- _What the exercise asks_: Start at the line containing "Write a Blender", stop at the line containing "return FW +", and set down every line in that stretch exactly as written, and nothing else.

- _Exercise inputs_:
□ □ □ □ □ □ □

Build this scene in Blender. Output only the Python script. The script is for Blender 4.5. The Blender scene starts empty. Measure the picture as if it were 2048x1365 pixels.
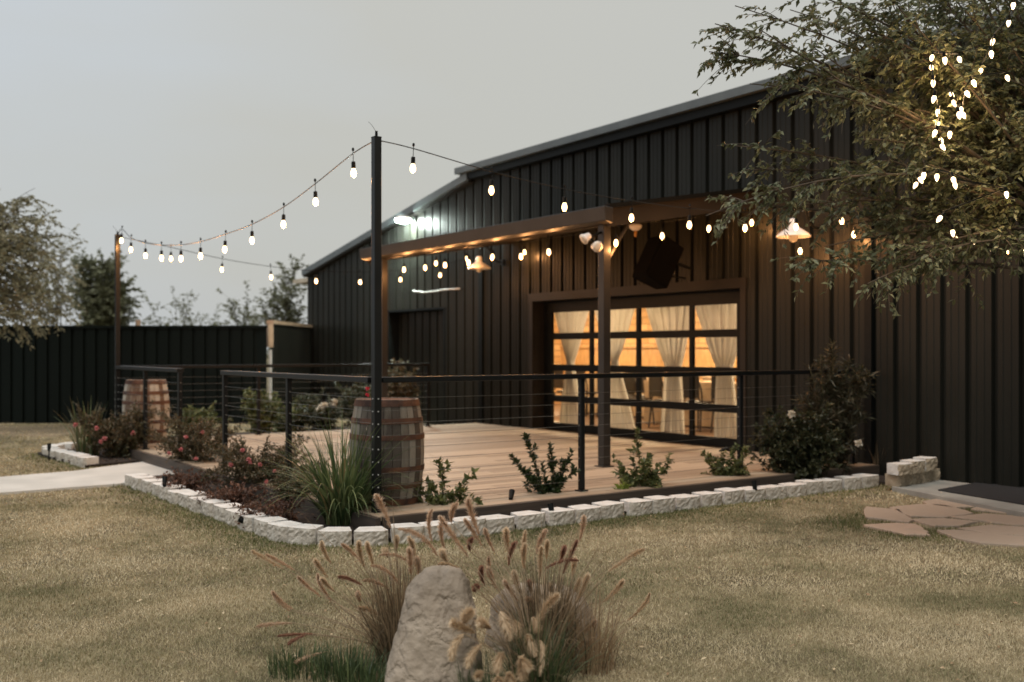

□ □ □ □ □ □ □

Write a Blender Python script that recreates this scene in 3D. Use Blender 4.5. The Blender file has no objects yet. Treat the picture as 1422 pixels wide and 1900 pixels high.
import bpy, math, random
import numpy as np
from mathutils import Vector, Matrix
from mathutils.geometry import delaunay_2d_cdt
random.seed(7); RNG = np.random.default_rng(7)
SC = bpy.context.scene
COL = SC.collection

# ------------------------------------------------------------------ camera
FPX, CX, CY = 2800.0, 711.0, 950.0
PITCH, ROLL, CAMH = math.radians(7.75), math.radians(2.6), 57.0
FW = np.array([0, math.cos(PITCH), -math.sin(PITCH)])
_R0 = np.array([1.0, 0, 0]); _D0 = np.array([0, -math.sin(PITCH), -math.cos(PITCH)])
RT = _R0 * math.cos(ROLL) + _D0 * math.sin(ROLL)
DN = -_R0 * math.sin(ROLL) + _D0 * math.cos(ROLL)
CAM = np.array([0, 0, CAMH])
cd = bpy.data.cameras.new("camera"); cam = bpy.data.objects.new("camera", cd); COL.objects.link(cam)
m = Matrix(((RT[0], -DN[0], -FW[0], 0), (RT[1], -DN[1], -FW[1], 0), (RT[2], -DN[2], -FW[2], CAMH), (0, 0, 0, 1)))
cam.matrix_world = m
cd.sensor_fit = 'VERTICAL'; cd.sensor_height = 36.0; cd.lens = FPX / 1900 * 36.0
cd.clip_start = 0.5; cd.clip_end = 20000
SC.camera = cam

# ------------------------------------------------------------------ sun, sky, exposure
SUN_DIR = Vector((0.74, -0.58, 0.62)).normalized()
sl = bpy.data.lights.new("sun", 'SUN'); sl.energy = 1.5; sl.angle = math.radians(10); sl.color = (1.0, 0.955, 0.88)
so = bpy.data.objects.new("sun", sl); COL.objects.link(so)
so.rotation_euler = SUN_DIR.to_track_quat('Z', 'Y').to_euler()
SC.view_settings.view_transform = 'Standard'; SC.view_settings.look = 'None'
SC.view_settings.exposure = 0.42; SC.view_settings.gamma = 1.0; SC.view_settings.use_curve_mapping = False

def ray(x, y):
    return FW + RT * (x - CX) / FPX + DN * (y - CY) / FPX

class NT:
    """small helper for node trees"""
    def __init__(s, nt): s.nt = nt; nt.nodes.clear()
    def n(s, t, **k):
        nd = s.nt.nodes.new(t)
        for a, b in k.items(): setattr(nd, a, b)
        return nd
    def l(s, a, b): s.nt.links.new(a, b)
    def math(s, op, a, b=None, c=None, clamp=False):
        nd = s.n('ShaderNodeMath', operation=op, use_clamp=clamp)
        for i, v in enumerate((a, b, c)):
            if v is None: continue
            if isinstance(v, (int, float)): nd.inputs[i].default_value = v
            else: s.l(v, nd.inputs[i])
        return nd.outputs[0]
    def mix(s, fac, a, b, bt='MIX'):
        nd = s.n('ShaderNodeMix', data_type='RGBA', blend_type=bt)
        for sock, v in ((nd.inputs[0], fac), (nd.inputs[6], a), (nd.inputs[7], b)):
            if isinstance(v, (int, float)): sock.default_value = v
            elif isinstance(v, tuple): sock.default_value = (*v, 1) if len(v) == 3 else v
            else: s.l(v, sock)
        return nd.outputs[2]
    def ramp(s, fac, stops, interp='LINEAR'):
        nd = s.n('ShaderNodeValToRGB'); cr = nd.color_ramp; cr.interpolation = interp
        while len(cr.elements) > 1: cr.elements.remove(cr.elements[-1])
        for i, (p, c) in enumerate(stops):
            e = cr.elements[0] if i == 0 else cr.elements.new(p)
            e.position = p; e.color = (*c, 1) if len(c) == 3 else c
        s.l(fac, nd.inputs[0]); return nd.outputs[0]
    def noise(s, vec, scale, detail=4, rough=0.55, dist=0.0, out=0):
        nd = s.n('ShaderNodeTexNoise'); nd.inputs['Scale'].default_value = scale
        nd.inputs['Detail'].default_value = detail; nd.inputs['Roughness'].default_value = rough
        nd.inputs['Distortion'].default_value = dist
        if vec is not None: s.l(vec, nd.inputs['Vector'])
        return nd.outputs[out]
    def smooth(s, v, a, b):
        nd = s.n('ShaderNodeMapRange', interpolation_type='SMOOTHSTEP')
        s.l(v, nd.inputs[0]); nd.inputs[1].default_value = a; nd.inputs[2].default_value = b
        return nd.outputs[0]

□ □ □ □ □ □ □

- _Task output_:
Write a Blender Python script that recreates this scene in 3D. Use Blender 4.5. The Blender file has no objects yet. Treat the picture as 1422 pixels wide and 1900 pixels high.
import bpy, math, random
import numpy as np
from mathutils import Vector, Matrix
from mathutils.geometry import delaunay_2d_cdt
random.seed(7); RNG = np.random.default_rng(7)
SC = bpy.context.scene
COL = SC.collection

# ------------------------------------------------------------------ camera
FPX, CX, CY = 2800.0, 711.0, 950.0
PITCH, ROLL, CAMH = math.radians(7.75), math.radians(2.6), 57.0
FW = np.array([0, math.cos(PITCH), -math.sin(PITCH)])
_R0 = np.array([1.0, 0, 0]); _D0 = np.array([0, -math.sin(PITCH), -math.cos(PITCH)])
RT = _R0 * math.cos(ROLL) + _D0 * math.sin(ROLL)
DN = -_R0 * math.sin(ROLL) + _D0 * math.cos(ROLL)
CAM = np.array([0, 0, CAMH])
cd = bpy.data.cameras.new("camera"); cam = bpy.data.objects.new("camera", cd); COL.objects.link(cam)
m = Matrix(((RT[0], -DN[0], -FW[0], 0), (RT[1], -DN[1], -FW[1], 0), (RT[2], -DN[2], -FW[2], CAMH), (0, 0, 0, 1)))
cam.matrix_world = m
cd.sensor_fit = 'VERTICAL'; cd.sensor_height = 36.0; cd.lens = FPX / 1900 * 36.0
cd.clip_start = 0.5; cd.clip_end = 20000
SC.camera = cam

# ------------------------------------------------------------------ sun, sky, exposure
SUN_DIR = Vector((0.74, -0.58, 0.62)).normalized()
sl = bpy.data.lights.new("sun", 'SUN'); sl.energy = 1.5; sl.angle = math.radians(10); sl.color = (1.0, 0.955, 0.88)
so = bpy.data.objects.new("sun", sl); COL.objects.link(so)
so.rotation_euler = SUN_DIR.to_track_quat('Z', 'Y').to_euler()
SC.view_settings.view_transform = 'Standard'; SC.view_settings.look = 'None'
SC.view_settings.exposure = 0.42; SC.view_settings.gamma = 1.0; SC.view_settings.use_curve_mapping = False

def ray(x, y):
    return FW + RT * (x - CX) / FPX + DN * (y - CY) / FPX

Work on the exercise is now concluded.